After years of red ink on pro sports deals, News Corp. President Peter Chernin says Fox Broadcasting will not renew its deal with Major League Baseball unless it breaks even or see some profit from the deal.

Speaking during News Corp.’s quarterly earnings call, Chernin said that Fox has a "very straightforward view" of baseball. "We have enjoyed our relationship with them and are more than happy to renew, if we can make money on the contract. We are not prepared to sign a deal that loses money and we are prepared to walk away," Chernin says.

Sports has long been a loss leader for TV networks, which pay up then often bleed hundreds of millions of dollars. Fox itself has lost $200 million over the term of its current six-year, $2.6 billion baseball deal, which expires after the 2006 season.

Fox has the right to negotiate exclusively with the league until Dec. 31, 2005, but couldn’t come to terms. The league has been courting other networks, such as ESPN and NBC, whose ratings plunge has awakened a new willingness to pay up for pro football at a stiff loss.

During the call, News Corp. Chairman Rupert Murdoch added that he has no intereest in the ongoing auction of Spanish-language broadcaster Unvision. 

FCC rules prohibit News Corp. from adding more stations in its local markets, but more importantly Murdoch says that he consider’s Univsion CEO and controlling shareholder Jerry Perrenchio a friend and smart seller. "So I don’t spring to attention when he’s putting something on the market."

Fox’s strong ratings success this season is masked a bit by its financial results.

For the third quarter ended March, revenues at the Fox network fell 5% to $1.3 billion, but that’s because Fox carried the Super Bowl last year,but not this year. Operating income increased 29% to $289 million.

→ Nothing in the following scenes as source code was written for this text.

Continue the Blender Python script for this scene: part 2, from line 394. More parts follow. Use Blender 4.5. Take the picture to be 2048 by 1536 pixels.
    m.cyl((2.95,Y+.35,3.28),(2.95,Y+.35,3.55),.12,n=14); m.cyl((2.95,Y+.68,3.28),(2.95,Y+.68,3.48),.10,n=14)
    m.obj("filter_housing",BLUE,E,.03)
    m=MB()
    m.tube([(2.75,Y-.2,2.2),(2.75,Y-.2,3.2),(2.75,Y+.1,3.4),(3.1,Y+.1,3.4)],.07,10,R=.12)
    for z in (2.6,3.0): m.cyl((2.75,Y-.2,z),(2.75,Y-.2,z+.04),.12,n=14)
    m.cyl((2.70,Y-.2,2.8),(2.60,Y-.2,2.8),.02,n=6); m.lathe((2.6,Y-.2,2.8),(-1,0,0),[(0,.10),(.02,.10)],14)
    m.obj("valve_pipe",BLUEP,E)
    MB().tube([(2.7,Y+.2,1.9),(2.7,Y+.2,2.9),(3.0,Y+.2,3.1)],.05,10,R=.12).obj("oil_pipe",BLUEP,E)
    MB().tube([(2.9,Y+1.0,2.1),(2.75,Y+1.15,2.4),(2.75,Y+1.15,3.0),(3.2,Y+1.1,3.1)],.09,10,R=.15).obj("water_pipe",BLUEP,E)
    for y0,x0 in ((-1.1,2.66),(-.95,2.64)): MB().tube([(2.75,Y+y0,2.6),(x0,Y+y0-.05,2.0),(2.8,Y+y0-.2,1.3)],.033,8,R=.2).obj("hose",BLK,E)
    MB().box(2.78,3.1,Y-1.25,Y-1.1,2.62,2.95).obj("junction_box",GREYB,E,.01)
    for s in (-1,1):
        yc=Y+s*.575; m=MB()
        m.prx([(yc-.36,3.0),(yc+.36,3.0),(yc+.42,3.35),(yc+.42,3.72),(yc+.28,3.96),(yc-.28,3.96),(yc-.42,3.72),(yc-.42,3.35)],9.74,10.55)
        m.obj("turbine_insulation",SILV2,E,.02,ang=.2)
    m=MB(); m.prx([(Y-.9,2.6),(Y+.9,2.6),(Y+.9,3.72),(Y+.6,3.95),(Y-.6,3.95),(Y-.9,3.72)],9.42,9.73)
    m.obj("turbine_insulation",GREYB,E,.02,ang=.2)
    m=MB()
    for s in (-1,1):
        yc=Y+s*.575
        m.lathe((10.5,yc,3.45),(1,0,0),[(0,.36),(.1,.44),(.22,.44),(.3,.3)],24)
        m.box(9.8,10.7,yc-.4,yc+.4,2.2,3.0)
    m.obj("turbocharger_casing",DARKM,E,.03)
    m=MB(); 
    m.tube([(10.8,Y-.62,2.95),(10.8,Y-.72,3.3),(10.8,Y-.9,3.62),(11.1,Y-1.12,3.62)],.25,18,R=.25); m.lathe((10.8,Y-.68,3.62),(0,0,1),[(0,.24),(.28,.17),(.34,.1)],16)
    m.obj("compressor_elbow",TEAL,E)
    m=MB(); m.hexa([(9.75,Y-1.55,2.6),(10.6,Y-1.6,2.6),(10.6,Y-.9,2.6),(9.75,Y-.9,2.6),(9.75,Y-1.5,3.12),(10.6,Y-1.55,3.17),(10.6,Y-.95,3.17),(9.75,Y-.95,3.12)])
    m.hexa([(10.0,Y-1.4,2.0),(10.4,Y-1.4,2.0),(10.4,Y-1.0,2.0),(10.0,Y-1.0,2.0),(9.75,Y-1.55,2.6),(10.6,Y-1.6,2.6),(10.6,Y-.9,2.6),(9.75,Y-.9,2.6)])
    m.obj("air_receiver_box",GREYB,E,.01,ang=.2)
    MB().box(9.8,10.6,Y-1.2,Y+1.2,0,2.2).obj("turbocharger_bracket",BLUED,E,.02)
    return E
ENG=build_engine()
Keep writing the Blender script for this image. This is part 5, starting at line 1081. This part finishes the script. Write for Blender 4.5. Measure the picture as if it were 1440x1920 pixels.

The network has a stronger schedule than at any point in years, with an unusually large number of shows returning and solid numbers from its Sunday night adult cartoons and drama Prison Break, strong showings from dramas House and 24, and stellar ratings from franchise player American Idol. Chernin says Fox heads into the upfront ad season "in the most competitive position we've ever been in."

Fox’s cable networks soared, with revenue jumping 33% to $839 million and operating income zooming 23% to $211 million.